◆ What is required
In the records that follow, show each line where the word "writing" is present.

◆ Record extracts
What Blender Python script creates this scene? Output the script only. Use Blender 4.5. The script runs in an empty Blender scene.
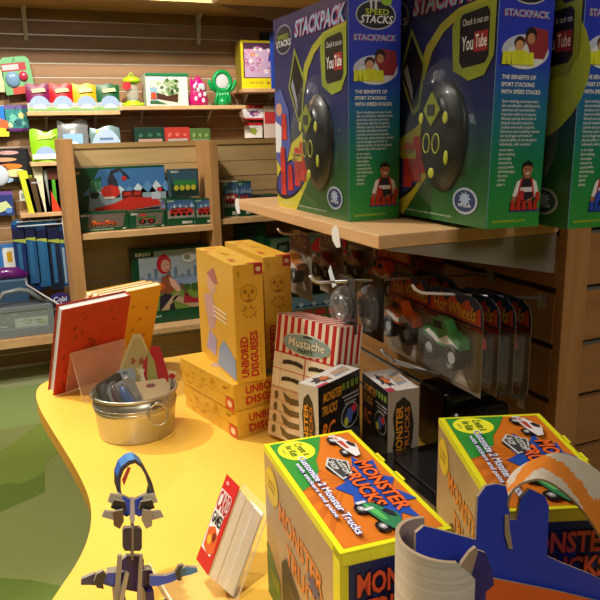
import bpy, math, random
from math import sin, cos, pi, radians as R, sqrt, tan, atan2
from mathutils import Vector as V, Matrix
random.seed(7)
SC = bpy.context.scene
COL = SC.collection

# ---------------------------------------------------------------- camera frame
FP = 700.0; PITCH = R(13.65); ROLL = R(1.3); YAW = R(23); CZ = 1.37
f_ = V((sin(YAW)*cos(PITCH), cos(YAW)*cos(PITCH), -sin(PITCH)))
r0 = V((cos(YAW), -sin(YAW), 0)); u0 = V((sin(YAW)*sin(PITCH), cos(YAW)*sin(PITCH), cos(PITCH)))
r_ = r0*cos(ROLL) - u0*sin(ROLL); u_ = r0*sin(ROLL) + u0*cos(ROLL)
def at(px, py, X=None, Y=None, Z=None):
    d = f_ + r_*((px-300)/FP) + u_*((300-py)/FP)
    t = X/d.x if X is not None else (Y/d.y if Y is not None else (Z-CZ)/d.z)
    return V((d.x*t, d.y*t, CZ+d.z*t))
cd = bpy.data.cameras.new('camera'); cam = bpy.data.objects.new('camera', cd); COL.objects.link(cam)
cd.sensor_width = 36; cd.lens = 36*FP/600; cd.clip_start = .02
mw = Matrix((r_, u_, -f_)).transposed().to_4x4(); mw.translation = V((0, 0, CZ)); cam.matrix_world = mw
SC.camera = cam

# ---------------------------------------------------------------- materials
MATS = {}
def lin(h):
    if not isinstance(h, str): return h
    h = h.lstrip('#'); c = [int(h[i:i+2], 16)/255 for i in (0, 2, 4)]
    return tuple((x/12.92 if x <= .04045 else ((x+.055)/1.055)**2.4) for x in c)
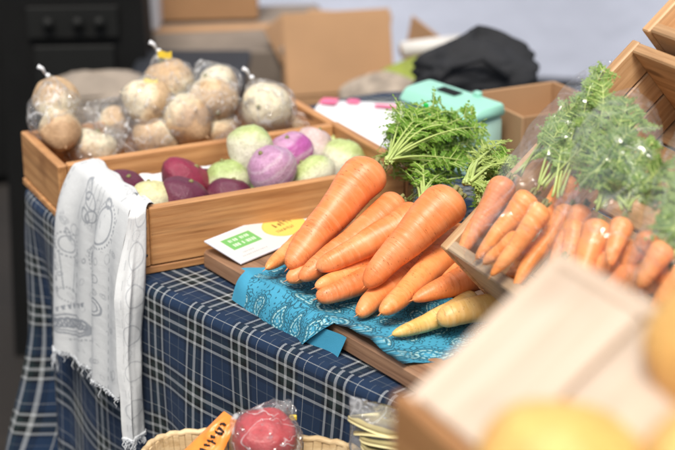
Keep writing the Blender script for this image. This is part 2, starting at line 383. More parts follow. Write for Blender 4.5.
# ------------------------------------------------------------------ table and tartan cloth
ZT = .742
ANG = R(27); U = Vector((math.cos(ANG), math.sin(ANG), 0)); V = Vector((-math.sin(ANG), math.cos(ANG), 0)); Z = Vector((0, 0, 1))
E1 = T(402, 397, ZT); E2 = T(147, 279, ZT); E3 = T(21, 183, ZT)
ed = (E1-E2).normalized()
poly = [E2+ed*1.35, E1, E2, E3, Vector((-.07, 2.15, ZT)), Vector((.06, 2.25, ZT)), Vector((1.1, 2.34, ZT)), Vector((1.75, 1.6, ZT))]
def chaikin(p, n):
    for _ in range(n):
        q = []
        for i in range(len(p)):
            a, b = p[i], p[(i+1) % len(p)]; l = (b-a).length; k = min(.25, .03/l)
            q += [a.lerp(b, k), a.lerp(b, 1-k)]
        p = q
    return p
loop = chaikin(poly, 3)
def resample(p, step):
    out = []
    for i in range(len(p)):
        a, b = p[i], p[(i+1) % len(p)]; n = max(1, int((b-a).length/step))
        out += [a.lerp(b, k/n) for k in range(n)]
    return out
loop = resample(loop, .009); nl = len(loop)
# loop runs clockwise or counter: outward normals by centroid test
cen = sum(loop, Vector())/nl
nrm = []
for i in range(nl):
    t = (loop[(i+3) % nl]-loop[i-3]).normalized(); n = Vector((t.y, -t.x, 0))
    if n.dot(loop[i]-cen) < 0: n = -n
    nrm.append(n)
us = [0.0]
for i in range(1, nl+1): us.append(us[-1]+(loop[i % nl]-loop[i-1]).length)
i2 = min(range(nl), key=lambda i: (loop[i]-E2).length); u0 = us[i2]
cloth = MB()
nin = Vector((-ed.y, ed.x, 0)); 
if nin.dot(cen-E2) < 0: nin = -nin
cloth.add(loop, [tuple(range(nl))], [((p-E2).dot(-ed), -(p-E2).dot(nin)) for p in loop])
vs = [0, .004, .008, .012, .016, .02, .026, .034, .045]+[.045+.6*k/46 for k in range(1, 47)]
rr = .012; VV = []; UVs = []
for j, s in enumerate(vs):
    th = min(s/rr, math.pi/2)
    for i in range(nl+1):
        u = us[i]-u0; p = loop[i % nl]; n = nrm[i % nl]
        off = rr*math.sin(th); dz = rr*(1-math.cos(th))
        if s > rr*math.pi/2: dz += s-rr*math.pi/2
        k = max(0, s-.03)
        dl = (p-E3).length
        f = k*(.02+.10*(.5+.5*math.sin(u*34+2.5*math.sin(u*9)+.8)))+k*.10*noise.noise((u*7, s*3, 1.5))
        if dl < .32:   # loose gathers at the far end of the table
            w = (1-dl/.32); f += k*w*(-.01+.12*math.sin(u*62+s*4)+.26*noise.noise((u*16, s*4, 8)))
        de = (p-E2).dot((E3-E2).normalized())
        if -.04 < de < .26 and (p-E2).dot(nin) > -.02 and dl < .6: f *= lerp(1, .12, smooth01(min(de+.04, .26-de)/.06))
        q = p+n*(off+f)-Z*(dz*.985)
        VV.append((q.x, q.y, q.z)); UVs.append((u+.02*k*noise.noise((u*9, s*4, 4)), s+.03*noise.noise((u*6, s*5, 9))*min(1, k*6)))
cloth.add(VV, gridfaces(len(vs), nl+1), UVs)
tag(cloth.build('tablecloth', M['plaid']), 'blue, black and white tartan cloth draped over the market table', 'tablecloth')
tb = thing('market_table', 'folding table hidden under the tartan cloth', 'table', (cen.x, cen.y, 0))
tm = MB(); inner = [cen+(p-cen)*.985-Z*.006 for p in loop]; low = [p-Z*.03 for p in inner]
tm.add(inner+low, [tuple(range(nl)), tuple(range(nl, 2*nl))[::-1]]+[(i, (i+1) % nl, (i+1) % nl+nl, i+nl) for i in range(nl)])
o = tm.build('tabletop', M['pale'], tb, False); o.location = (-cen.x, -cen.y, 0)
for p in (E2, E3, poly[6], poly[7]):
    q = cen+(p-cen)*.8; v, f = tube([(q.x-cen.x, q.y-cen.y, 0), (q.x-cen.x, q.y-cen.y, ZT-.037)], .016, 10)
    mesh_obj('leg', v, f, M['metal'], tb)

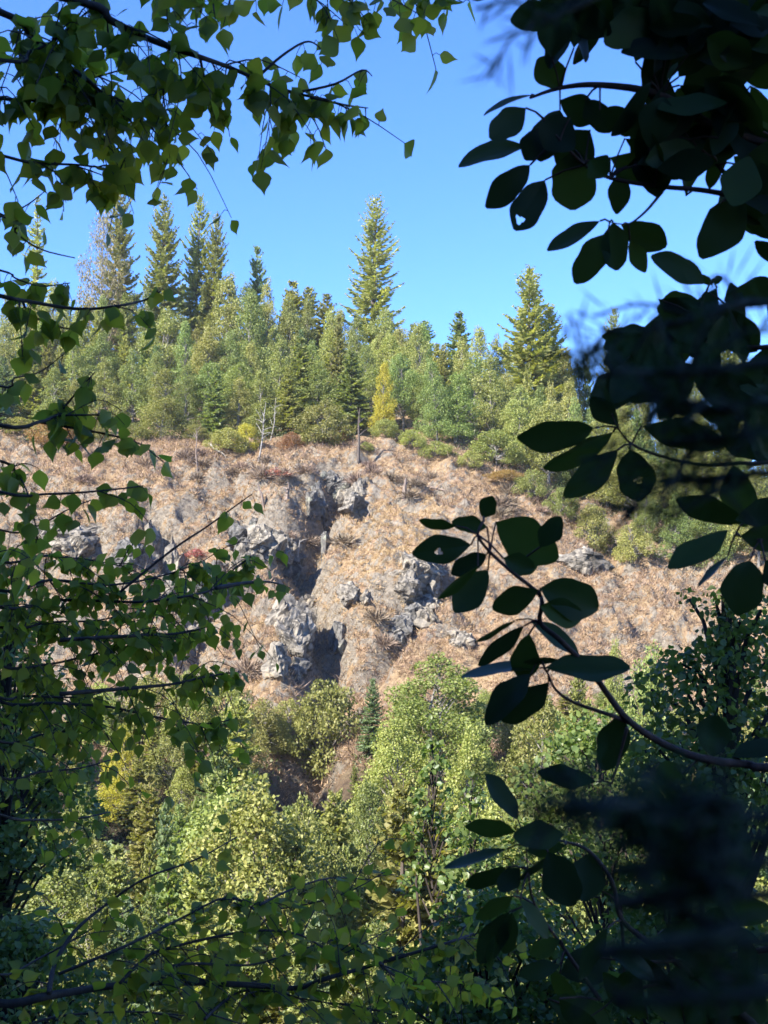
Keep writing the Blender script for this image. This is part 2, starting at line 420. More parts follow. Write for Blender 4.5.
def broad_meshes(seed, mat, Hh=8.0, Rr=2.6, base=0.25, clumps=46, per=520, leaf=0.135, bark='bark_grey', taper=0.55, sparse=1.0, conical=0.0, shape=None, tk=1.0):
    g = np.random.default_rng(seed)
    mb = MB()
    mb.tube([(0, 0, -1.2), (g.normal() * .08, g.normal() * .08, Hh * .25), (g.normal() * .2, g.normal() * .2, Hh * .6), (0, 0, Hh * .88)], [Hh * .02 * tk, Hh * .016 * tk, Hh * .009 * tk, 0.008], 6)
    B, T, S, W = [], [], [], []
    for i in range(clumps):
        f = (i + 0.5) / clumps
        z = Hh * (base + (0.97 - base) * f)
        prof = math.sin(math.pi * min(1, 0.12 + 0.88 * f) ** taper) ** 0.7 if conical == 0 else (1 - f) ** conical
        rr = Rr * max(prof, 0.08)
        a = i * 2.399 + g.uniform(-.5, .5)
        q = rr * g.uniform(0.25, 1.0) ** 0.6
        c = np.array([math.cos(a) * q, math.sin(a) * q, z + g.normal() * Hh * .02])
        cr = (0.15 * Rr + 0.15 * rr) * g.uniform(.6, 1.45)
        n = int(per * sparse * (cr / (0.34 * Rr)) ** 2)
        b, t, s, w = leaf_cloud(g, c, np.array([cr, cr, cr * .8]), max(n, 12), leaf)
        B.append(b); T.append(t); S.append(s); W.append(w)
        st = np.array([0, 0, max(Hh * .15, z - rr * .6 - .3)])
        mb.tube([tuple(st), tuple(st * .4 + c * .6 + np.array([0, 0, .1])), tuple(c)], [0.045 * tk, 0.03 * tk, 0.008], 4, False)
    V, Fc = (shape or diamonds)(np.concatenate(B), np.concatenate(T), np.concatenate(S), np.concatenate(W))
    return (mb.mesh('broad_trunk', M[bark]), mesh_np('broad_crown', V, Fc, mat)), Hh, Rr

def with_mat(proto, mat, bark=None):
    (t, c), hh, rr = proto
    c2 = c.copy(); c2.materials[0] = mat
    if bark: t = t.copy(); t.materials[0] = M[bark]
    return (t, c2), hh, rr

PR = {}
PR['fir'] = [fir_meshes(s, M['fir'], 10, 2.5, 0.03, 0.75, 28, 7) for s in (1, 2, 3)]
PR['fir_blue'] = [with_mat(p, M['fir_blue']) for p in PR['fir']]
PR['fir_olive'] = [with_mat(p, M['fir_olive']) for p in PR['fir']]
PR['fir_big'] = [fir_meshes(s, M['fir_olive'], 22, 4.6, 0.06, 0.70, 42, 7, 0.17, 1.0, 0.4, 'bark', 0.55) for s in (5, 6)]
PR['fir_tall'] = [fir_meshes(s, M['fir_olive'], 26, 3.8, 0.22, 0.80, 34, 6, 0.17, 0.9, 0.25, 'bark', 0.6) for s in (8, 9)]
PR['pine'] = [fir_meshes(12, M['fir_olive'], 30, 4.4, 0.20, 0.50, 44, 6, 0.16, 0.85, 0.5, 'bark', 0.55)]
PR['broad'] = [broad_meshes(s, M['olive']) for s in (21, 22, 23)]
PR['green'] = [with_mat(p, M['green']) for p in PR['broad']]
PR['lime'] = [with_mat(p, M['lime']) for p in PR['broad']]
PR['cone'] = [broad_meshes(s, M['olive'], 9, 2.7, 0.04, 56, 470, 0.135, 'bark_grey', 0.55, 1.0, 0.65) for s in (31, 32)]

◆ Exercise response
Keep writing the Blender script for this image. This is part 2, starting at line 383. More parts follow. Write for Blender 4.5.
Keep writing the Blender script for this image. This is part 2, starting at line 420. More parts follow. Write for Blender 4.5.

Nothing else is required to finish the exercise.